Gemäss Gesetz und Kreisschreiben Nr. 5a der ESTV ist die Übertragung von Geschäftsvermögen auf eine juristische Person steuerneutral möglich, soweit:

  • die Steuerpflicht in der Schweiz fortbesteht;
  • die bisher für die Einkommenssteuer massgeblichen Werte übernommen werden;
  • das übertragene Geschäftsvermögen einen Betrieb darstellt;
  • während den der Umwandlung nachfolgenden fünf Jahren die Beteiligungsrechte an der übernehmenden Gesellschaft nicht veräussert werden.

Vorliegend gehen wir davon aus, dass alle Voraussetzungen für eine steuerneutrale Übertragung erfüllt sind. Durch die übernehmende Schlosserei AG wird die Steuerpflicht in der Schweiz fortbestehen. Auch werden die Buchwerte der Einzelunternehmung, welche vorliegend den Einkommenssteuerwerten entsprechen, von der AG übernommen. Das übertragene Vermögen stellt einen Betrieb[1] dar. Dies insbesondere, weil die Einzelunternehmung heute und auch die AG in Zukunft Leistungen am Markt erbringt und Personal beschäftigt. Sofern Herr Huber die Aktien an der Schlosserei innerhalb der nächsten fünf Jahren nicht zu einem Preis über dem Nominalwert der AG von vorliegend insgesamt CHF 100'000 veräussern wird, kann die Übertragung des Geschäftsvermögens von der Einzelunternehmung auf die Schlosserei AG ohne Steuerfolgen (Einkommenssteuern Herr Huber und Gewinnsteuern Schlosserei AG) geschehen.

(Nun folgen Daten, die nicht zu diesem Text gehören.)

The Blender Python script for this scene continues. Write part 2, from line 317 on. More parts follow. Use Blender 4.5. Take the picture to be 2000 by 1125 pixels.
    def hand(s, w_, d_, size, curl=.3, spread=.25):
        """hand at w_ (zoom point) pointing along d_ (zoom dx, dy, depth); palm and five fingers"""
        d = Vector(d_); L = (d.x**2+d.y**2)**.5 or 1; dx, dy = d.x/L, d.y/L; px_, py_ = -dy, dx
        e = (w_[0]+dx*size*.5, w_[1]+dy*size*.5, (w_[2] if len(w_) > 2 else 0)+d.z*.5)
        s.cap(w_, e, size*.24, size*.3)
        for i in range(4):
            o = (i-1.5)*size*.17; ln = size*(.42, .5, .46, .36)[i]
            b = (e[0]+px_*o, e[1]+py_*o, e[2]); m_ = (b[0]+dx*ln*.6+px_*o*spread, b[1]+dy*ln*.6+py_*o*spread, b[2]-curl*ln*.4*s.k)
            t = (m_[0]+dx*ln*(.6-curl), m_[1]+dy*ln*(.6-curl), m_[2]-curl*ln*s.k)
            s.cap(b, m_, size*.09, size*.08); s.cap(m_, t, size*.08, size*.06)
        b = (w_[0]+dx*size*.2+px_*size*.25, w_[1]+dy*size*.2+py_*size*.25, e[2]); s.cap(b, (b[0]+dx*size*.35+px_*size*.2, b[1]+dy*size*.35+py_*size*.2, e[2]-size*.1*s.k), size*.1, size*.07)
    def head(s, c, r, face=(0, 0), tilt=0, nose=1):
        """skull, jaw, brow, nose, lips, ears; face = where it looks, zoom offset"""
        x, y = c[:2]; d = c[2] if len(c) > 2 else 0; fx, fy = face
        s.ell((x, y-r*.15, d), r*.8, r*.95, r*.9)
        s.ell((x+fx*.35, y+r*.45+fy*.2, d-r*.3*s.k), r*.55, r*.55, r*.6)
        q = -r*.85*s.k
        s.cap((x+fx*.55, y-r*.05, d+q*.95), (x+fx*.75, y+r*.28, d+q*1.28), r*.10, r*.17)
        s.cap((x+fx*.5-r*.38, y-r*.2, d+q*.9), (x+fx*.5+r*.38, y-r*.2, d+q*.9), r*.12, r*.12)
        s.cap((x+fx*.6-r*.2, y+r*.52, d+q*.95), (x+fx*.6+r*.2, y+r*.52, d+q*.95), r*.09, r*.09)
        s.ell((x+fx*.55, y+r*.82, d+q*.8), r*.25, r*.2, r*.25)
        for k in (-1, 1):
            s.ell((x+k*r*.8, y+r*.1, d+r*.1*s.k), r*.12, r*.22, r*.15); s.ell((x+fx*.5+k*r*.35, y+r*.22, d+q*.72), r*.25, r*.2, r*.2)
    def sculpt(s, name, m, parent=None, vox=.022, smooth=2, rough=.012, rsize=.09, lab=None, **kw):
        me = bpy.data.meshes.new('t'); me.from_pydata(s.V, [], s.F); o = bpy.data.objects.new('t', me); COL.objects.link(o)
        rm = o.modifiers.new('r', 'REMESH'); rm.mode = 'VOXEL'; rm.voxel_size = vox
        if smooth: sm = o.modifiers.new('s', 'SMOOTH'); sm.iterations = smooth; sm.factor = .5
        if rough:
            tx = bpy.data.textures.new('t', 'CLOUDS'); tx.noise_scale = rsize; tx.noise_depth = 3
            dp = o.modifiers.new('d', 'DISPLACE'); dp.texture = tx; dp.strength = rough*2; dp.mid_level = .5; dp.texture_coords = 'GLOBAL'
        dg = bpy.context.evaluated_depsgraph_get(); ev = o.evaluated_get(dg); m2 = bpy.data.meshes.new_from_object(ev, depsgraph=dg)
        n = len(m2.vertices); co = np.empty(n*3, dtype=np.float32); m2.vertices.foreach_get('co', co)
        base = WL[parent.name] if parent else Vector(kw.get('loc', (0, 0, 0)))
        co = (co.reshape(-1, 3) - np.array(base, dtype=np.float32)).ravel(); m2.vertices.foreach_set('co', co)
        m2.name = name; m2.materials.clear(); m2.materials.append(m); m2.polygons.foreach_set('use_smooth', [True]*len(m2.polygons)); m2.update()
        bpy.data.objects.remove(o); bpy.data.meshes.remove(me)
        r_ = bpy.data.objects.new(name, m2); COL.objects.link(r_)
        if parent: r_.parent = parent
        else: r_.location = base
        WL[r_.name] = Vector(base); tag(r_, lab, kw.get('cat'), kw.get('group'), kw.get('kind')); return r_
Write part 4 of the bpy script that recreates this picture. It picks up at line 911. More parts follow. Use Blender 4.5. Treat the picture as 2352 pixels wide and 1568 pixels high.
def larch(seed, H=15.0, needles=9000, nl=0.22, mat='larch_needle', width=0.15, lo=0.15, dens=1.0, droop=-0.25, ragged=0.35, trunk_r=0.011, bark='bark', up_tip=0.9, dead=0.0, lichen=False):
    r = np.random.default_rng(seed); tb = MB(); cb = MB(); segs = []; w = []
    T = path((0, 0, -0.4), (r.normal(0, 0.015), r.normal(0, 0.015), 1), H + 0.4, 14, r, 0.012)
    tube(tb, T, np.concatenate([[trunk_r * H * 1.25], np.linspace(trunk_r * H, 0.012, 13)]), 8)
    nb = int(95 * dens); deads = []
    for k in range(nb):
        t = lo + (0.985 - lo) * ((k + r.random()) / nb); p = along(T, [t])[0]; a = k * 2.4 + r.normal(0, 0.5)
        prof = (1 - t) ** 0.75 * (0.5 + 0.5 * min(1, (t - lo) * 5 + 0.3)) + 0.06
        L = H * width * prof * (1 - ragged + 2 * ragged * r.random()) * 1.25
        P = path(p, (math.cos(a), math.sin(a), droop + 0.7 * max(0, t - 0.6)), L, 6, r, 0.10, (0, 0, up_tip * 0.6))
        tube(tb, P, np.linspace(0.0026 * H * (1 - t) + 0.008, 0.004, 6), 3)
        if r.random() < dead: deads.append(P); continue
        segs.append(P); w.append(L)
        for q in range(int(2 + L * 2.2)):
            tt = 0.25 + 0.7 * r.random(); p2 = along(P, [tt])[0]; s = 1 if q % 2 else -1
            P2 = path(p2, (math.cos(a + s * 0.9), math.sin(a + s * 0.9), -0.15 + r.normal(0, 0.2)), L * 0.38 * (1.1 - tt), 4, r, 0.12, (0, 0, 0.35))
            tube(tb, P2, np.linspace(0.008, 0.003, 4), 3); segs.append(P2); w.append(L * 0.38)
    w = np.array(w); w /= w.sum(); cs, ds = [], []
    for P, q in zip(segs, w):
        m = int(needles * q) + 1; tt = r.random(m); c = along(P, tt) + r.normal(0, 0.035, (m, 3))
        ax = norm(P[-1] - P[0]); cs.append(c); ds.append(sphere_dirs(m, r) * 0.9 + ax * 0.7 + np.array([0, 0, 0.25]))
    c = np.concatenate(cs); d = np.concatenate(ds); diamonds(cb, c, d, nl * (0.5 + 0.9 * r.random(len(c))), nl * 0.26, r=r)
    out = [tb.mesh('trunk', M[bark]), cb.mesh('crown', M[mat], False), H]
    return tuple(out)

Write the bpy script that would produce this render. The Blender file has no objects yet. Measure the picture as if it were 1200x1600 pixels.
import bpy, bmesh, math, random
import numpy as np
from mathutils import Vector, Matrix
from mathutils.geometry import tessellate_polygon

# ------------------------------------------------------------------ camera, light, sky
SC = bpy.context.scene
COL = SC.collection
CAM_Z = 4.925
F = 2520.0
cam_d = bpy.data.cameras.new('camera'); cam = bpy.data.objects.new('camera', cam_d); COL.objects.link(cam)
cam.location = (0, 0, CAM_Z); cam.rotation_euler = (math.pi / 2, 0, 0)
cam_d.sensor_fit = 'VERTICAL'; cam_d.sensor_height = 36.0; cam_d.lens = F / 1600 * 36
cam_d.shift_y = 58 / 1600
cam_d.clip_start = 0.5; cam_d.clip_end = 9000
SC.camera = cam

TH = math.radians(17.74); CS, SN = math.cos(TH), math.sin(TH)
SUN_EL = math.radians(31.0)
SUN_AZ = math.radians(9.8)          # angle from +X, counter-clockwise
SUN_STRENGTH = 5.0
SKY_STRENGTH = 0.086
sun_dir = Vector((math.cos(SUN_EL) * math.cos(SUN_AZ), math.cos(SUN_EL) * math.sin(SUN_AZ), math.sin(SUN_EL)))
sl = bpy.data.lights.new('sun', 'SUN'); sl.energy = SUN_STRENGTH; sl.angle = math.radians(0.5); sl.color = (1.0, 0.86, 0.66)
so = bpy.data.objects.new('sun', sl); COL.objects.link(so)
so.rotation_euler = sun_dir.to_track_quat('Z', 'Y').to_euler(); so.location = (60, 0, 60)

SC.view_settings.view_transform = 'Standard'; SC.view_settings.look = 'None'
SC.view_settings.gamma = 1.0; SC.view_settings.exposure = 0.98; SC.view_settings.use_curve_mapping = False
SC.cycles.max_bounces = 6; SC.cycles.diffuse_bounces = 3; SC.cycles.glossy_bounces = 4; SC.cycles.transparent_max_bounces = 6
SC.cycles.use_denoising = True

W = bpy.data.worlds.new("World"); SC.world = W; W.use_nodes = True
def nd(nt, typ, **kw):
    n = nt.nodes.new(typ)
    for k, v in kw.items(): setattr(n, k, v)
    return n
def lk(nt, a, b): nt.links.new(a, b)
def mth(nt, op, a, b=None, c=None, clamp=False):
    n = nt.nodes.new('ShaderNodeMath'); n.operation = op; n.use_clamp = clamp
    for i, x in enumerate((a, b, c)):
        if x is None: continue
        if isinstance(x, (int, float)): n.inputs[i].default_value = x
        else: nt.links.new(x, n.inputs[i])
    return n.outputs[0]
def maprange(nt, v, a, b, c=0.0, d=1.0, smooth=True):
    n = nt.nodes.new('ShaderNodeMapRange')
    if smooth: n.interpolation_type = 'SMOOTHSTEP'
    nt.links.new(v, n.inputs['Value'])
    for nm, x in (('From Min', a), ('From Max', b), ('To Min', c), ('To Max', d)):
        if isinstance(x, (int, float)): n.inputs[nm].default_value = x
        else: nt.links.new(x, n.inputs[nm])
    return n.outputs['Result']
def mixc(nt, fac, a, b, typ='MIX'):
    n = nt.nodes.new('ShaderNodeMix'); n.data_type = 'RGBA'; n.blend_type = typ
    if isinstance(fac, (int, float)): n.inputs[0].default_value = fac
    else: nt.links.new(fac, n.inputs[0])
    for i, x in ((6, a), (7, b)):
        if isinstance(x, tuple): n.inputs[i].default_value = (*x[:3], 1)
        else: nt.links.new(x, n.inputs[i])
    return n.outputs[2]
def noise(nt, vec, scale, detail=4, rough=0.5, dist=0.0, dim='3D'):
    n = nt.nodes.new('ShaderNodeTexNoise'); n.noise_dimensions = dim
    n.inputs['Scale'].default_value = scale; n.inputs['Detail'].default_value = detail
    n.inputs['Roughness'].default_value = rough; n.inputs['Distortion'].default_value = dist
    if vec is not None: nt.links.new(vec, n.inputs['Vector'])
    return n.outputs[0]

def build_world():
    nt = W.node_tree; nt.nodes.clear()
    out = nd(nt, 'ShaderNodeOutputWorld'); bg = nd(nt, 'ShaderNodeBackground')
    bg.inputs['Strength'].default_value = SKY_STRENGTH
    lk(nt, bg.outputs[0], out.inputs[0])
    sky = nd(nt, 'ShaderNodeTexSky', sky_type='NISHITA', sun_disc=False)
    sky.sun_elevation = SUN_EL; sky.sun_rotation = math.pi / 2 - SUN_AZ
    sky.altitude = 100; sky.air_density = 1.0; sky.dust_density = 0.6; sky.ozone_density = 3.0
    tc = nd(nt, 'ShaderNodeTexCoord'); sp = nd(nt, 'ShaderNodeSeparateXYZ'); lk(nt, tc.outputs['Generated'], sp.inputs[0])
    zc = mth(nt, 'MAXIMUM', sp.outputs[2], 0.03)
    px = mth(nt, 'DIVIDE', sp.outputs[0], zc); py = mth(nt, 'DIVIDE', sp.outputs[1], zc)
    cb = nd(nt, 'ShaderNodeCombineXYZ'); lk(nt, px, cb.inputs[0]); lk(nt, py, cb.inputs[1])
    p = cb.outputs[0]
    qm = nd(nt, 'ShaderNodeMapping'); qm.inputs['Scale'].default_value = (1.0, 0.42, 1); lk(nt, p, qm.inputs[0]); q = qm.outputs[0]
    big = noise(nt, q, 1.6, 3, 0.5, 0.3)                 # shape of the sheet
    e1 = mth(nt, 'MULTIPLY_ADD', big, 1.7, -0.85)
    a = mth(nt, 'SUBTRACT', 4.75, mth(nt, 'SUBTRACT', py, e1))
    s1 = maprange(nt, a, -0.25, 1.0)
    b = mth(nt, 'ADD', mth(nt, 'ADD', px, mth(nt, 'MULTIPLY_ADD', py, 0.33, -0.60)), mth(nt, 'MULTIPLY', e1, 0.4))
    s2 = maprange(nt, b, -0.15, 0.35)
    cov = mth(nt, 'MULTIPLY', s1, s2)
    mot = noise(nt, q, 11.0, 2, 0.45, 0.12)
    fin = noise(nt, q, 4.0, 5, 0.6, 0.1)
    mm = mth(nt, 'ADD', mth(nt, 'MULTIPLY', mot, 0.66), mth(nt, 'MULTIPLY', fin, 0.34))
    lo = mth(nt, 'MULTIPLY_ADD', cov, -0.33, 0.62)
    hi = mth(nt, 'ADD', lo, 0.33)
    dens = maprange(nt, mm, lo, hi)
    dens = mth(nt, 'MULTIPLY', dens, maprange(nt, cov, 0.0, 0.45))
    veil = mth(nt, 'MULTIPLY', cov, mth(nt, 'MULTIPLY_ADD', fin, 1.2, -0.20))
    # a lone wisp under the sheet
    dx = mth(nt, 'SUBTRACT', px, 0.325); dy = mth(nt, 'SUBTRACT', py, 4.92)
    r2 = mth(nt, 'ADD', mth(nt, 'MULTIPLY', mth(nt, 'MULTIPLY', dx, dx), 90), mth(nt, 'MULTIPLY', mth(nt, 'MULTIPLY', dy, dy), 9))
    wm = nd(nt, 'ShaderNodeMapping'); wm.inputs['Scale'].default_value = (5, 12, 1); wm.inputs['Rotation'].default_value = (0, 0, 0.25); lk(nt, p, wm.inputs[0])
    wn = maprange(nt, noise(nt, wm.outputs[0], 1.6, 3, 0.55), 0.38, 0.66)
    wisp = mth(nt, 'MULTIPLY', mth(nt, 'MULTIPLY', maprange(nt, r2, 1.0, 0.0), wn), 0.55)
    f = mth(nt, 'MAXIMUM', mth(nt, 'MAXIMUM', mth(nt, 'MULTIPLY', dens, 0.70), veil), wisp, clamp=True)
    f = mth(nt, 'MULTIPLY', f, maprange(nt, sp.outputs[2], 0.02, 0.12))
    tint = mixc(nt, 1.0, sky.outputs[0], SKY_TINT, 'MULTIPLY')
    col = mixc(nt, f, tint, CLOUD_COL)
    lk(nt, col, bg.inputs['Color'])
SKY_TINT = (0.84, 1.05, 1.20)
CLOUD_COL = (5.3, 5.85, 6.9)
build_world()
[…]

[1] Vgl. zum Betriebserfordernis auch Artikel Pfaff/Bhicknapahari vom 2. Juni 2025 

Steuerneutralität wird auch von den Grundsteuern übernommen

Sofern für die Einkommens- und Gewinnsteuern die Voraussetzungen für eine steuerneutrale Übertragung des Geschäftsvermögens auf die AG erfüllt sind, wird diese Qualifikation auch von den Grundsteuern (Handänderungssteuer und Grundstückgewinnsteuer in monistischen Kantonen) übernommen. Entsprechend kann vorliegend die Schlosserei-Liegenschaft ohne Handänderungs- und Grundstückgewinnsteuerfolgen übertragen werden.

Rückwirkende Übertragung

Eine rückwirkende Übertragung durch Umwandlung wird steuerlich anerkannt, wenn die Anmeldung zusammen mit den Gründungsakten innerhalb von sechs Monaten nach Stichtag der Übernahmebilanz beim Handelsregister eingetroffen ist. Sofern die Umwandlung auf Basis des Jahresabschlusses per 31. Dezember 2025 erfolgen soll, ist die Anmeldung der Schlosserei AG beim zuständigen Handelsregister bis am 30. Juni 2026 einzureichen.

Wird die rückwirkende Übertragung akzeptiert, dann beginnt die Steuerpflicht für die Steuerperiode und die Bemessungsperiode der Schlosserei AG per Übernahmestichtag (vorliegend per 1. Januar 2026). In der Steuerperiode 2025 ist damit letztmals ein Einkommen aus selbständiger Erwerbstätigkeit zu deklarieren. Auch die zuständige Ausgleichskasse akzeptiert die rückwirkende Umwandlung, sofern diese steuerlich akzeptiert wird. Herr Huber muss bis am 31. Dezember 2025 Beiträge als selbständig Erwerbender abrechnen. Ab dem 1. Januar 2026 gilt Herr Huber aus Sicht der AHV als Unselbständigerwerbender und ist mit seinem Lohn über die Schlosserei AG beitragspflichtig.

Späterer Verkauf Aktien Schlosserei AG

Nach Ablauf der Fünfjahresfrist kann Herr Huber die Aktien der Schlosserei AG an einen Dritten veräussern und realisiert dadurch bei richtiger Vorgehensweise in der Regel einen steuerfreien Kapitalgewinn. In diesem Fall konnten die stillen Reserven steuerneutral von der Einzelunternehmung auf die Schlosserei AG übertragen werden. Auch beim späteren Verkauf der Aktien - nach dieser Fünfjahresfrist - können die stillen Reserven ohne Steuerfolgen veräussert werden. Daneben können die übertragenen stillen Reserven, welche später über den Verkauf der Aktien durch Herrn Huber realisiert werden, auch ohne Sozialversicherungsfolgen (AHV) realisiert werden.

Fazit: Eine frühzeitige Planung und Umwandlung/Übertragung des Betriebes in eine Kapitalgesellschaft lohnen sich in vielerlei Hinsicht. Nach Ablauf der Fünfjahresfrist können direkte Steuerfolgen auf den übertragenen stillen Reserven bei richtiger Vorgehensweise vermieden werden. Zudem unterliegen die im Verkaufszeitpunkt vorhandenen stillen Reserven nicht mehr den Sozialversicherungen (AHV). Es empfiehlt sich sowohl bei der Betriebsübertragung als auch beim späteren Verkauf der Aktien Fachpersonen beizuziehen.